Our Children’s Children
Clifford D. Simak
Ebook $9.99
It’s been a little while since I posted about Simak here, but that doesn’t mean I haven’t read any more of his work. I’ve just been slammed with work and haven’t had a chance to post. I’ve got at least one more Simak post coming up.
This short novel was published in 1974 after being serialized in Worlds of If. Like much of Simak’s work, it involves time travel.
The plot is fairly straightforward. Doorways open up all over the world, and people start pouring out of them. The spokesman for the newcomers tells the President that they are refugees from 500 years in the future. They are fleeing an alien invasion.
It seems that all war has been eliminated in the future. Humanity has given up war and pretty much forgotten how to fight. There’s plenty of food for everyone. All weapons have been destroyed.
And that’s the problem with utopias. When the bad guys show up and invade, there’s not a lot you can do to defend yourself. These aliens are extremely vicious, and they breed rapidly.

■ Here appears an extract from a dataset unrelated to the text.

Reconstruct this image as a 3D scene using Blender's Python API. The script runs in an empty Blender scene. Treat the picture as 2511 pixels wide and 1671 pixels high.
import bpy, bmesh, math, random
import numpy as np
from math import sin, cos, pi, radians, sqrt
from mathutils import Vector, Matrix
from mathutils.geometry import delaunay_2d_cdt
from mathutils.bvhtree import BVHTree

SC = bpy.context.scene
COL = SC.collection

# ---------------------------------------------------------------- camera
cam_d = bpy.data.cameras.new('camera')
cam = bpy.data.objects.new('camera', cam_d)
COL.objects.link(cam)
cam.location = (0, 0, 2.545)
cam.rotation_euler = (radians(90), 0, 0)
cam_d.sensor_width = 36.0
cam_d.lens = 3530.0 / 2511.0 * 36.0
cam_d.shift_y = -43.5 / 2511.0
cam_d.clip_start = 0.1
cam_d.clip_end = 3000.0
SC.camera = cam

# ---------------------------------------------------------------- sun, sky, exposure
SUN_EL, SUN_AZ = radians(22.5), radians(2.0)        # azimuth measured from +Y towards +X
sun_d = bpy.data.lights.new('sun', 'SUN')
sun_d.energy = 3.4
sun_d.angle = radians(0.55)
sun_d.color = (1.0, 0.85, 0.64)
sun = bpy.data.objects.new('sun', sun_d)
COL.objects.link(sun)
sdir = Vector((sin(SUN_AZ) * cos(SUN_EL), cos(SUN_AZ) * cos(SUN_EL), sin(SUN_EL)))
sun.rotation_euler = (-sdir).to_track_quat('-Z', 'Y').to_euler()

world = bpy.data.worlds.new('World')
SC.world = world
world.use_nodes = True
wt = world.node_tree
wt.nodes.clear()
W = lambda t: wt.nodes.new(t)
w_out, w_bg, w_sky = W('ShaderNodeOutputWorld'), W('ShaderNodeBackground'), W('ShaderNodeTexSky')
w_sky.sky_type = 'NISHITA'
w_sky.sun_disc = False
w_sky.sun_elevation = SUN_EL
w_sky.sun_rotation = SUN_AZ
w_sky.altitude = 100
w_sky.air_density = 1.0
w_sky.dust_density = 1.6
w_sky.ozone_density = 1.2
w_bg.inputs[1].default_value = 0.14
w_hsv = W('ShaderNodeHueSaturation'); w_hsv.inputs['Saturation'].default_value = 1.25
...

Now the surviving members of humanity are fleeing to the past. They don’t plan on staying in the present. They want to go back to prehistoric times. They’re just stopping to get some help. They don’t have the infrastructure left to build everything they’re going to need to relocate to the past. They promise to share technology if the world will help them.
And then one of the aliens gets through…
There are a number of viewpoint characters in this book, but the main one is the press secretary. Not surprising since Simak was a newspaper man himself. He shows how complicated such a scenario would be, with all sorts of people complicating things by trying to pursue their own agendas, from politicians to evangelists to the press.
Simak doesn’t shy away from the grim aspects of the scenario he sets up. There are some grisly moments when both ordinary citizens and soldiers have close encounters with the aliens. They tend to not end well for the humans.
And that ultimately weakens the book. Simak has set up a situation that can only end in disaster. Then he takes a cop-out. I won’t say what it is. If you want to know, you’ll need to read the book.
Our Children’s Children isn’t Simak’s best work. Still, it has its merits in spite of the weak ending. Simak’s experience as a reporter shows in how he handles all the aspects of approximately a billion people showing up without notice and seeking aid.
I hadn’t read this book before. I spent a good part of August reading/rereading Simak and plan on continuing that practice. There is one more Simak review that I need to write, and I’ll be caught up. On the Simak reviews, that is. I’ve got several other reviews I need to write for this blog as well as stuff for Adventures Fantastic.
Our Children’s Children has had several editions through the years. Three of them are shown here. Personally, I think the Richard Powers cover is the worst one. Not because i don’t like Powers work. I do. I just don’t think it reflects the story very well. Sales would be made more on the basis of Simak’s name than by the cover. Just my two cents.